Chronicle file photo
Chronicle file photo

One of the best things Duke has to offer is the sense of community. Whether it is your freshman house GroupMe or the people cheering around in Cameron, we all seem to unite together under our pride of being Blue Devils. From this sense of community comes responsibility: not just over ourselves but for others. We, as a Duke community, try to look out for each other in times of need. From this sense of both union and responsibility, the Duke Community Standard was forged. 

The Duke Community Standard is something we encounter almost every day. We sign it in our online and written assignments and see it occasionally in our classrooms; it surrounds us and affects us on a daily basis. As Duke students, we are expected to uphold and adhere to this code of honor in our academic and personal endeavors. Though it is shockingly a rather recent establishment in Duke, the Duke Community Standard has become a very prevalent aspect of our daily lives. 

The rhetoric of the Duke Community Standard was crafted in a specific way to highlight the tight union between community and responsibility. Most interestingly, however, the community standard specifically uses the word “I” rather than “we” to single out  the individual reading and/or signing the pledge. If this a pledge that all of the community should follow, why is the individual such a salient point of emphasis? 
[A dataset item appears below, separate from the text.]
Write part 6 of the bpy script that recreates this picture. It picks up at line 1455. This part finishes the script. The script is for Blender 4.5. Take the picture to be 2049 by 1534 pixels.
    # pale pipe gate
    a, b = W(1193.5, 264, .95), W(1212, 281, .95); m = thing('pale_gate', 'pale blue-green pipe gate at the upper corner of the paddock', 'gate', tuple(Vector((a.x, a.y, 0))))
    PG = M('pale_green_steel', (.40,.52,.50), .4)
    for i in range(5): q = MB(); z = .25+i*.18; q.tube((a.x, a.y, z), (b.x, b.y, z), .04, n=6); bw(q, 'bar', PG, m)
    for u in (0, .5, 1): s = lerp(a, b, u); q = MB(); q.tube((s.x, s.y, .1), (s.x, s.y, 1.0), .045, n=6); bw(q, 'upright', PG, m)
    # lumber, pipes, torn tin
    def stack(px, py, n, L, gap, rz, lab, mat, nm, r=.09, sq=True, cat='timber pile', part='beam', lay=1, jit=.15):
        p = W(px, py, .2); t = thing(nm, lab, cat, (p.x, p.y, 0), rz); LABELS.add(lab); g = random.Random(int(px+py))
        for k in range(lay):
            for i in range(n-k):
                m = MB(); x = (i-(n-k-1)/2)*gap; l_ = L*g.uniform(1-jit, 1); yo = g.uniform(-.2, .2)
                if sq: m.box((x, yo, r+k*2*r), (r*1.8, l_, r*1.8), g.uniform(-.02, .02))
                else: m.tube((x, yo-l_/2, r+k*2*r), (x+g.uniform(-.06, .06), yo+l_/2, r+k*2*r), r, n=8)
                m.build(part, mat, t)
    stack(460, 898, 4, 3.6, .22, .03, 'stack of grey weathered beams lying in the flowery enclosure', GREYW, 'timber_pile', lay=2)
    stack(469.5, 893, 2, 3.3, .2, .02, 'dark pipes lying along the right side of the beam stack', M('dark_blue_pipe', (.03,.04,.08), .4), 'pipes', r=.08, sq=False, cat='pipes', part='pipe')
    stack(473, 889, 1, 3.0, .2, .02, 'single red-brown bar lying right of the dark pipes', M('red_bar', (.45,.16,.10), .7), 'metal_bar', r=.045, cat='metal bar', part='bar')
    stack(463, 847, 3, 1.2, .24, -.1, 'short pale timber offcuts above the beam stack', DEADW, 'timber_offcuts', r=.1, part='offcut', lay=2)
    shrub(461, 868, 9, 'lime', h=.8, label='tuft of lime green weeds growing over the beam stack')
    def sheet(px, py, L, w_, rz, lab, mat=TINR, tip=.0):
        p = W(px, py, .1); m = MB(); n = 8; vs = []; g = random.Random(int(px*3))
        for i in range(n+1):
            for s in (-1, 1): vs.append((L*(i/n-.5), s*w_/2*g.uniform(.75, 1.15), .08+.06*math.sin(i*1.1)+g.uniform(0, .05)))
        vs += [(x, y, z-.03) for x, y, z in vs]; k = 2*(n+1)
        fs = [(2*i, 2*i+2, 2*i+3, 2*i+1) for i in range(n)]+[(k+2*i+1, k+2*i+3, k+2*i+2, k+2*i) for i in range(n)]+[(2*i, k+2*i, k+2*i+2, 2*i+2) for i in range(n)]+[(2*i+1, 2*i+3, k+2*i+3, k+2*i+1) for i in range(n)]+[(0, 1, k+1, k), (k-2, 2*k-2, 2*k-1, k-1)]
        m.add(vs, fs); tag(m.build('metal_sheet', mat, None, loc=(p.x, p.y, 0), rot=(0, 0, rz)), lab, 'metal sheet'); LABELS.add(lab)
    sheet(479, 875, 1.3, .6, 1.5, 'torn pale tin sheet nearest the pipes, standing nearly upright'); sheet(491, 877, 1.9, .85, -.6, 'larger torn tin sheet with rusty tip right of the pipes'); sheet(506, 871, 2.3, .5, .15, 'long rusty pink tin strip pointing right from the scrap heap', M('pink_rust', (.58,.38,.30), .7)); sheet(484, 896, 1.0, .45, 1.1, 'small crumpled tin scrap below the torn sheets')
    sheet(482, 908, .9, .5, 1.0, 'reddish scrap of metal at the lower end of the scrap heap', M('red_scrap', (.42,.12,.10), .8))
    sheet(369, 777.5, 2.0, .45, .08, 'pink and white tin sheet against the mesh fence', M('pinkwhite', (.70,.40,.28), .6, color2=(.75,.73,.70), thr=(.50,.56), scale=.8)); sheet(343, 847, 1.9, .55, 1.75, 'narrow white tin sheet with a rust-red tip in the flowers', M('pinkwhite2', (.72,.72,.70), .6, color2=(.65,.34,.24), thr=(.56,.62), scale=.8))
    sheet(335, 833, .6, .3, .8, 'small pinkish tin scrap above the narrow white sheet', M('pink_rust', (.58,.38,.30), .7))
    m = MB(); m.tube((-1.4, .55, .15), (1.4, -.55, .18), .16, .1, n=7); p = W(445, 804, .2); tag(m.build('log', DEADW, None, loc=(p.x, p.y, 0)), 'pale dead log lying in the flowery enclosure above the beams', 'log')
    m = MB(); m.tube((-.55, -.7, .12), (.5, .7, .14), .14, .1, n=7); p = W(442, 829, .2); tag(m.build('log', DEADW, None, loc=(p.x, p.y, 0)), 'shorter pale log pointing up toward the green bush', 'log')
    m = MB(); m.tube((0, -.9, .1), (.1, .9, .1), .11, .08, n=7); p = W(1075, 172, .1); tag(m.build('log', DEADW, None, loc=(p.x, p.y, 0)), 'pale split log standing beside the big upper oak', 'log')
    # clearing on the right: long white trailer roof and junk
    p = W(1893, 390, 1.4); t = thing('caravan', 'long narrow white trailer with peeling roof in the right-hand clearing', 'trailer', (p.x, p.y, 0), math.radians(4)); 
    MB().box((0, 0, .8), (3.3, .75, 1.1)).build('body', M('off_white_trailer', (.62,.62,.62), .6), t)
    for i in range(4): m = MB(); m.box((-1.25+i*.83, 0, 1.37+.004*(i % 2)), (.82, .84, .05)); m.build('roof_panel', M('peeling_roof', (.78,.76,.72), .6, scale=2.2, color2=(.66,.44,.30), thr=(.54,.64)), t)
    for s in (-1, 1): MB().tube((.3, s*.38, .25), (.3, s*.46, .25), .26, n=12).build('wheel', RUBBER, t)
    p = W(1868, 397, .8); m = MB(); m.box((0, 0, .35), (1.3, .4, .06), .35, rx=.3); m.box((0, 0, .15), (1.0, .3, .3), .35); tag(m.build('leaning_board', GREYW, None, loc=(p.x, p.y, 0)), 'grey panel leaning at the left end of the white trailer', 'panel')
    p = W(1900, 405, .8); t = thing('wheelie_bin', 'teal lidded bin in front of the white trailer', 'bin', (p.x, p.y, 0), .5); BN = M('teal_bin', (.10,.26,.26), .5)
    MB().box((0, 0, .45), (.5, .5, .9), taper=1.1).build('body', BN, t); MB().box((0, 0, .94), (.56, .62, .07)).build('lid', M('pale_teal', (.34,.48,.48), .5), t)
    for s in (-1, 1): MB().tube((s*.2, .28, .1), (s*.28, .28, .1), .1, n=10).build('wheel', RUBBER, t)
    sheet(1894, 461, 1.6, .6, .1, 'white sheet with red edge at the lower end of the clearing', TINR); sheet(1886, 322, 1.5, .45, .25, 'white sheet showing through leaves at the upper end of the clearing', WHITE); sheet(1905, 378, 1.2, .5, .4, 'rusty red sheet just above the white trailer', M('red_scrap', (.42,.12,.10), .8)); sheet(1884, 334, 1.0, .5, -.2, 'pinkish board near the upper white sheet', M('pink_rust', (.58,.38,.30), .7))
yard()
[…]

In our recent ethical discussions within council, we debated whether it would be more helpful if the Community Standard be rewritten to say “we” instead of “I.” Some argued that the standard should change the standard’s wording in order to forge a stronger sense of community amongst those engaging with it (which hopefully is everyone, day in and day out). Altering the Community Standard in such a way could change the connotation and personal meaning many individuals have made with it. The emphasis of the “I” may connote a feeling of personal burden, as if a single individual, and that individual alone, is entirely responsible for upholding honor around Duke. However, this can’t possibly be done by one person. It takes an army of dedicated individuals, quite literally the entirety of the Duke student body, to hold people responsible and have each other’s back. The choice of using “I” instead of “We” may then be crippling that sense of community that is so special Duke. 
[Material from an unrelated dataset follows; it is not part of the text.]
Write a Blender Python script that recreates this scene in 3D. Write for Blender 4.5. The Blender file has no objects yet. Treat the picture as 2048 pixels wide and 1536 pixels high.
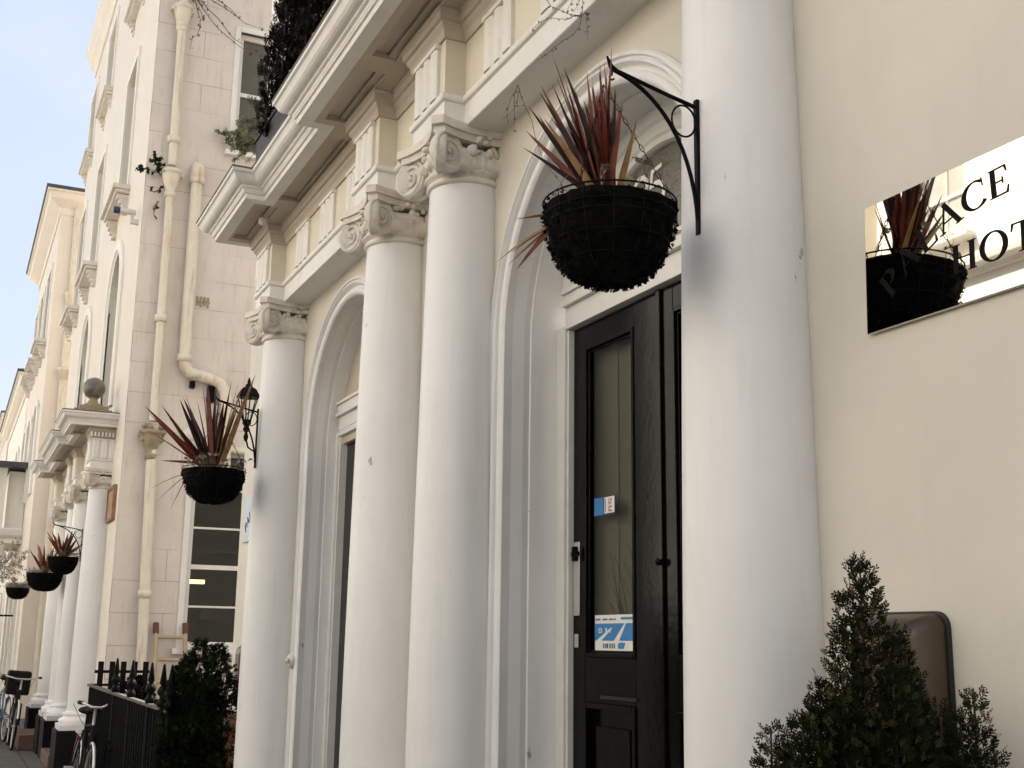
import bpy, bmesh, math, random
from mathutils import Vector, Matrix, noise
PI = math.pi
random.seed(7)
scene = bpy.context.scene
COL = scene.collection

# ---------------------------------------------------------------- camera
# x = along the terrace (away from the viewer), y = distance from the hotel wall towards the street, z = up
CAM = Vector((0.0, 2.1, 1.65))
cd = bpy.data.cameras.new('camera'); cam = bpy.data.objects.new('camera', cd); COL.objects.link(cam)
right = Vector((-0.422813, -0.906114, 0.013648)); down = Vector((0.185535, -0.101297, -0.977403)); fwd = Vector((0.887021, -0.410727, 0.210946))
M = Matrix(((right.x, -down.x, -fwd.x, CAM.x), (right.y, -down.y, -fwd.y, CAM.y), (right.z, -down.z, -fwd.z, CAM.z), (0, 0, 0, 1)))
cam.matrix_world = M
cd.sensor_width = 36; cd.lens = 2400 / 2048 * 36; cd.clip_start = 0.05; cd.clip_end = 2000
scene.camera = cam

# ---------------------------------------------------------------- light
SUN_EL = math.radians(51)
SUN_DIR = Vector((0.40, -0.92, 0)).normalized()         # horizontal direction TOWARDS the sun: behind the terrace, up the street
w = bpy.data.worlds.new('World'); scene.world = w; w.use_nodes = True
nt = w.node_tree; nt.nodes.clear()
out = nt.nodes.new('ShaderNodeOutputWorld'); bg = nt.nodes.new('ShaderNodeBackground'); sky = nt.nodes.new('ShaderNodeTexSky')
sky.sky_type = 'NISHITA'; sky.sun_disc = False; sky.sun_elevation = SUN_EL
sky.sun_rotation = math.atan2(SUN_DIR.x, SUN_DIR.y)
sky.dust_density = 3.0; sky.air_density = 1.2; sky.ozone_density = 1.0
tc = nt.nodes.new('ShaderNodeTexCoord'); mp = nt.nodes.new('ShaderNodeMapping'); mp.inputs['Scale'].default_value = (3, 3, 9)
ns = nt.nodes.new('ShaderNodeTexNoise'); ns.inputs['Scale'].default_value = 2.2; ns.inputs['Detail'].default_value = 7
rp = nt.nodes.new('ShaderNodeValToRGB'); rp.color_ramp.elements[0].position = .45; rp.color_ramp.elements[1].position = .85
rp.color_ramp.elements[0].color = (.42, .42, .42, 1); rp.color_ramp.elements[1].color = (.55, .55, .55, 1)
mx = nt.nodes.new('ShaderNodeMix'); mx.data_type = 'RGBA'; mx.inputs['B'].default_value = (6.5, 6.9, 7.8, 1)
nt.links.new(tc.outputs['Generated'], mp.inputs['Vector']); nt.links.new(mp.outputs[0], ns.inputs['Vector'])
nt.links.new(ns.outputs['Fac'], rp.inputs[0]); nt.links.new(rp.outputs[0], mx.inputs['Factor'])
nt.links.new(sky.outputs[0], mx.inputs['A']); nt.links.new(mx.outputs['Result'], bg.inputs['Color'])
bg.inputs['Strength'].default_value = 0.05
nt.links.new(bg.outputs[0], out.inputs['Surface'])
sd = bpy.data.lights.new('sun', 'SUN'); sd.energy = 5.0; sd.angle = math.radians(.6); sd.color = (1.0, .945, .87)
sun = bpy.data.objects.new('sun', sd); COL.objects.link(sun)
sv = Vector((SUN_DIR.x * math.cos(SUN_EL), SUN_DIR.y * math.cos(SUN_EL), math.sin(SUN_EL)))
sun.rotation_euler = sv.to_track_quat('Z', 'Y').to_euler()
scene.view_settings.view_transform = 'Standard'; scene.view_settings.look = 'None'; scene.view_settings.gamma = 1
scene.view_settings.exposure = 1.73
scene.render.engine = 'CYCLES'
scene.cycles.max_bounces = 8; scene.cycles.diffuse_bounces = 5; scene.cycles.transparent_max_bounces = 12

# ---------------------------------------------------------------- materials
def mat(name, c, rough=.6, metal=0, var=.08, vs=3.0, bump=.0, bs=60, dirt=None, dirt_amt=.3, streak=False, spec=.5, coat=0, c2=None, chips=0):
    m = bpy.data.materials.new(name); m.use_nodes = True; t = m.node_tree; N = t.nodes; L = t.links
    b = N['Principled BSDF']; b.inputs['Roughness'].default_value = rough; b.inputs['Metallic'].default_value = metal
    b.inputs['Specular IOR Level'].default_value = spec; b.inputs['Coat Weight'].default_value = coat
    tx = N.new('ShaderNodeTexCoord')
    n1 = N.new('ShaderNodeTexNoise'); n1.inputs['Scale'].default_value = vs; n1.inputs['Detail'].default_value = 6; n1.inputs['Roughness'].default_value = .62
    L.new(tx.outputs['Object'], n1.inputs['Vector'])
    mr = N.new('ShaderNodeMapRange'); mr.inputs['From Min'].default_value = .3; mr.inputs['From Max'].default_value = .7
    L.new(n1.outputs['Fac'], mr.inputs['Value'])
    mm = N.new('ShaderNodeMix'); mm.data_type = 'RGBA'
    if c2 is None: c2 = tuple(x * (1 - 2 * var) for x in c)
    mm.inputs['A'].default_value = (*c2, 1); mm.inputs['B'].default_value = (*c, 1)
    L.new(mr.outputs[0], mm.inputs['Factor']); col = mm.outputs['Result']
    if dirt:
        mp = N.new('ShaderNodeMapping'); mp.inputs['Scale'].default_value = (9, 9, 1.1) if streak else (5, 5, 5)
        n2 = N.new('ShaderNodeTexNoise'); n2.inputs['Scale'].default_value = 1.6; n2.inputs['Detail'].default_value = 8; n2.inputs['Roughness'].default_value = .7
        L.new(tx.outputs['Object'], mp.inputs['Vector']); L.new(mp.outputs[0], n2.inputs['Vector'])
        r = N.new('ShaderNodeMapRange'); r.inputs['From Min'].default_value = .52; r.inputs['From Max'].default_value = .78; r.inputs['To Max'].default_value = dirt_amt
        L.new(n2.outputs['Fac'], r.inputs['Value'])
        m2 = N.new('ShaderNodeMix'); m2.data_type = 'RGBA'; m2.inputs['B'].default_value = (*dirt, 1)
        L.new(r.outputs[0], m2.inputs['Factor']); L.new(col, m2.inputs['A']); col = m2.outputs['Result']
    if chips:
        n4 = N.new('ShaderNodeTexNoise'); n4.inputs['Scale'].default_value = 5.5; n4.inputs['Detail'].default_value = 9; n4.inputs['Roughness'].default_value = .68
        mp4 = N.new('ShaderNodeMapping'); mp4.inputs['Scale'].default_value = (1.6, 1.6, .8); mp4.inputs['Location'].default_value = (3.1, 1.7, 5.3); L.new(tx.outputs['Object'], mp4.inputs['Vector']); L.new(mp4.outputs[0], n4.inputs['Vector'])
        r4 = N.new('ShaderNodeMapRange'); r4.inputs['From Min'].default_value = chips; r4.inputs['From Max'].default_value = chips + .02; r4.inputs['To Max'].default_value = .75
        L.new(n4.outputs['Fac'], r4.inputs['Value'])
        v5 = N.new('ShaderNodeTexVoronoi'); v5.feature = 'DISTANCE_TO_EDGE'; v5.inputs['Scale'].default_value = 1.3
        a5 = N.new('ShaderNodeVectorMath'); a5.operation = 'MULTIPLY_ADD'; a5.inputs[1].default_value = (.5, .5, .5); L.new(n1.outputs['Color'], a5.inputs[0]); L.new(tx.outputs['Object'], a5.inputs[2]); L.new(a5.outputs[0], v5.inputs['Vector'])
        r5 = N.new('ShaderNodeMapRange'); r5.inputs['From Max'].default_value = .0022; r5.inputs['To Min'].default_value = .12; r5.inputs['To Max'].default_value = 0; L.new(v5.outputs['Distance'], r5.inputs['Value'])
        n6 = N.new('ShaderNodeTexNoise'); n6.inputs['Scale'].default_value = 1.1; L.new(tx.outputs['Object'], n6.inputs['Vector'])
        r6 = N.new('ShaderNodeMapRange'); r6.inputs['From Min'].default_value = .52; r6.inputs['From Max'].default_value = .62; L.new(n6.outputs['Fac'], r6.inputs['Value'])
        m6 = N.new('ShaderNodeMath'); m6.operation = 'MULTIPLY'; L.new(r5.outputs[0], m6.inputs[0]); L.new(r6.outputs[0], m6.inputs[1])
        m7 = N.new('ShaderNodeMath'); m7.operation = 'MAXIMUM'; L.new(m6.outputs[0], m7.inputs[0]); L.new(r4.outputs[0], m7.inputs[1])
        m8 = N.new('ShaderNodeMix'); m8.data_type = 'RGBA'; m8.inputs['B'].default_value = (.17, .13, .09, 1); L.new(m7.outputs[0], m8.inputs['Factor']); L.new(col, m8.inputs['A']); col = m8.outputs['Result']
    L.new(col, b.inputs['Base Color'])
    if bump:
        n3 = N.new('ShaderNodeTexNoise'); n3.inputs['Scale'].default_value = bs; n3.inputs['Detail'].default_value = 4
        L.new(tx.outputs['Object'], n3.inputs['Vector'])
        bp = N.new('ShaderNodeBump'); bp.inputs['Strength'].default_value = bump; bp.inputs['Distance'].default_value = .01
        L.new(n3.outputs['Fac'], bp.inputs['Height']); L.new(bp.outputs[0], b.inputs['Normal'])
    m['col'] = col.node.name
    return m

def coursed(name, c, axes=('Y', 'Z'), row=.39, bw=1.25, joint=(.22, .17, .12), off=0.0):
    """stucco lined out to look like stone courses"""
    m = mat(name, c, .8, var=.07, vs=1.3, dirt=(.34, .27, .19), dirt_amt=.5, streak=True)
    t = m.node_tree; N = t.nodes; L = t.links; b = N['Principled BSDF']; col = b.inputs['Base Color'].links[0].from_socket
    tx = N.new('ShaderNodeTexCoord'); sp = N.new('ShaderNodeSeparateXYZ'); cb = N.new('ShaderNodeCombineXYZ')
    L.new(tx.outputs['Object'], sp.inputs[0])
    L.new(sp.outputs[axes[0]], cb.inputs[0])
    ad = N.new('ShaderNodeMath'); ad.operation = 'ADD'; ad.inputs[1].default_value = off
    L.new(sp.outputs[axes[1]], ad.inputs[0]); L.new(ad.outputs[0], cb.inputs[1])
    wn = N.new('ShaderNodeTexNoise'); wn.inputs['Scale'].default_value = 4; L.new(tx.outputs['Object'], wn.inputs['Vector'])
    wm = N.new('ShaderNodeVectorMath'); wm.operation = 'MULTIPLY_ADD'; wm.inputs[1].default_value = (.012, .012, 0)
    L.new(wn.outputs['Color'], wm.inputs[0]); L.new(cb.outputs[0], wm.inputs[2])
    br = N.new('ShaderNodeTexBrick'); br.inputs['Scale'].default_value = 1; br.inputs['Mortar Size'].default_value = .0035; br.inputs['Mortar Smooth'].default_value = .3
    br.inputs['Brick Width'].default_value = bw; br.inputs['Row Height'].default_value = row; br.offset = .5
    L.new(wm.outputs[0], br.inputs['Vector'])
    nz = N.new('ShaderNodeTexNoise'); nz.inputs['Scale'].default_value = 1.7; nz.inputs['Detail'].default_value = 3; L.new(tx.outputs['Object'], nz.inputs['Vector'])
    r = N.new('ShaderNodeMapRange'); r.inputs['From Min'].default_value = .42; r.inputs['From Max'].default_value = .6; r.inputs['To Min'].default_value = .03; r.inputs['To Max'].default_value = .8
    L.new(nz.outputs['Fac'], r.inputs['Value'])
    mu = N.new('ShaderNodeMath'); mu.operation = 'MULTIPLY'; L.new(r.outputs[0], mu.inputs[0]); L.new(br.outputs['Fac'], mu.inputs[1])
    mx = N.new('ShaderNodeMix'); mx.data_type = 'RGBA'; mx.inputs['B'].default_value = (*joint, 1)
    L.new(mu.outputs[0], mx.inputs['Factor']); L.new(col, mx.inputs['A']); L.new(mx.outputs['Result'], b.inputs['Base Color'])
    bp = N.new('ShaderNodeBump'); bp.inputs['Strength'].default_value = .5; bp.inputs['Distance'].default_value = .01; bp.invert = True
    L.new(br.outputs['Fac'], bp.inputs['Height']); L.new(bp.outputs[0], b.inputs['Normal'])
    return m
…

Yet, maybe that choice to use “I” instead of “we” was in fact both deliberate and more effective. The Duke Community Standard already emphasizes community enough; take its very name for instance. Having an honor code specifically named after the community instead of something more general (like simply “Honor Code”) gives it the clear sense that the community should partake in such a personal and academic standard. The “I” could be singling us out in a way that makes us more aware of our personal responsibilities and expectations. The “I” could be a factor in increasing accountability in our actions and the actions of others. Maybe we need to be reminded that the Duke community is made up unique individuals that work in unison to make Duke an amazing place. 

Whether you prefer the use of “I” or “we”, we can all come together and recognize the importance of the Duke Community Standard for the Duke student body. We all share the same pride in being Duke Blue Devils, and we should seek to channel that pride into upholding the community standard that makes Duke so honorable. In unity there is strength, and Duke’s strength is bred from the undeniable unity we share by identifying as proud Duke students.